We hope that Advantage’s new owners, Catalyst Capital Group, will know what they are doing, or at least put a team in place that does.
Private equity firms often operate with hubris commensurate to the size of their portfolio. The portfolio of Advantage’s previous puppet master, Macquarie Capital, is the size of a breakaway republic. Macquarie knew nothing about car rental — a poisonous mix — yet it even went so far as to replace the management the Federal Trade Commission approved. We hope Catalyst is smarter than that. And we hope Macquarie is free of this deal.
We hope that Advantage’s new management team can meet its initial challenges.
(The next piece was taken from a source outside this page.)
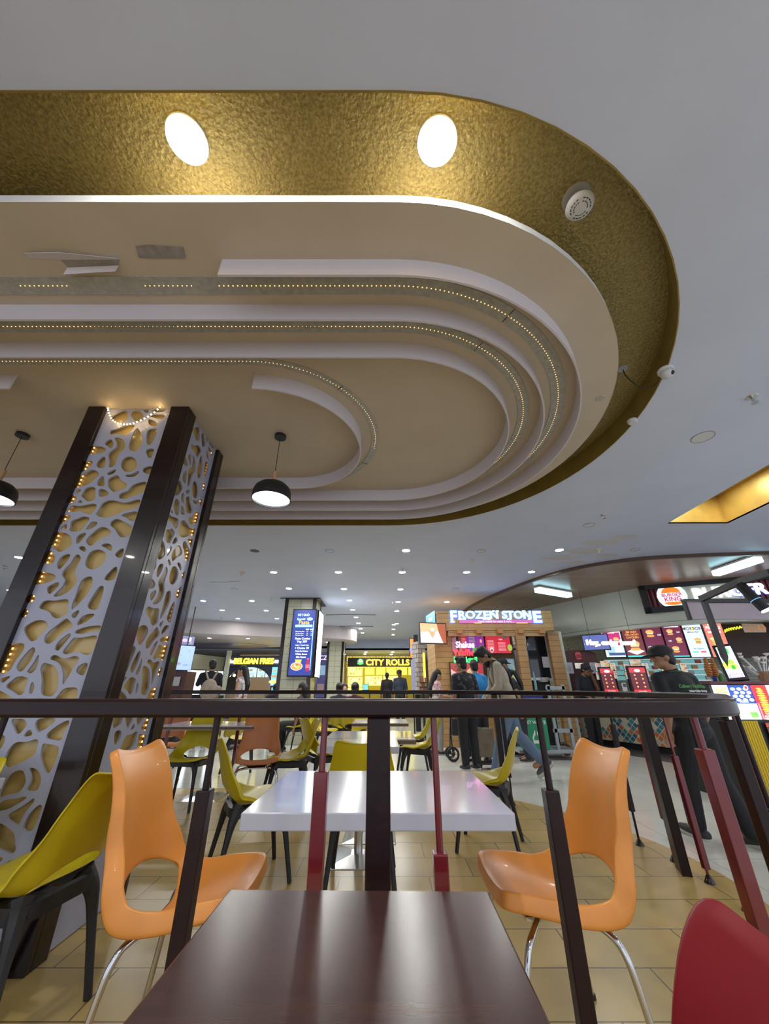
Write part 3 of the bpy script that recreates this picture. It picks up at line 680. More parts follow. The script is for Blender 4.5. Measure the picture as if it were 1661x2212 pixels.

Those challenges are many. The new team will have to move headquarters and cities while disentangling Advantage from FSNA’s operations, insurance, IT, marketing, legal and accounting support in quick order. They will have to cover immediate financial obligations regarding rents, concession fees, travel agency fees, depreciation and payroll.
We hope Advantage will have money to buy fleet – thousands of cars, very soon. Advantage is sorely under-fleeted right now. Most of the cars that Advantage does have in fleet are Hertz’s — and Hertz wants its cars back.
We hope that Catalyst is putting its money where its mouth is, where Macquarie never did. Judging from the terms of the bankruptcy sale, this appears to be the case. But understand that the initial $46 million Catalyst pledged in debt financing will mostly be used to pay creditors. Advantage will need a lot more money for fleet.
We hope Advantage can find job openings for the people in the Advantage locations that will be closed. Expect closures. Advantage grew quickly to 72 locations because Hertz had to divest some Dollar and Thrifty airport stores to satisfy the FTC’s antitrust requirements in the Dollar Thrifty deal. Advantage picked up those extra stores. In retrospect, Macquarie’s decision to replace management and try to expand at the same time was foolish.
We hope that the FTC won’t screw this up again.
Though we’ll never see any outward signs, the FTC has to be smarting that Advantage declared bankruptcy mere months after the FTC finally blessed the deal, even as there were signs Advantage wouldn’t make its lease payments to Hertz, even as Sandy Miller jumped in front of this derailing train to say, “Stop!”
After that epic fail, we hope the FTC will remain silent on this one. A smaller Advantage is not what the FTC wants, for competition’s sake. But what can it do? Regulators are not in a position to force Advantage’s new owners to keep open stores it couldn’t support in the first place. (Advantage is a leisure brand. There is not a lot of leisure business in Cleveland.)
We hope for the best for Franchise Services of North America, and that FSNA can exit this mess with the ability to support its U-Save franchisees.
Moreover, we hope FSNA stockholders aren’t getting screwed in this deal. Remember, FSNA owned Advantage through the issuance of shares to Macquarie Capital. Now that Advantage is no longer part of FSNA, what happens to the stock?
Finally, we hope Advantage will continue under stable ownership for a long time. However, understanding that the nature of private equity is to sell or exit its investments in portfolio companies for a return, you do have to wonder where Advantage will wind up next.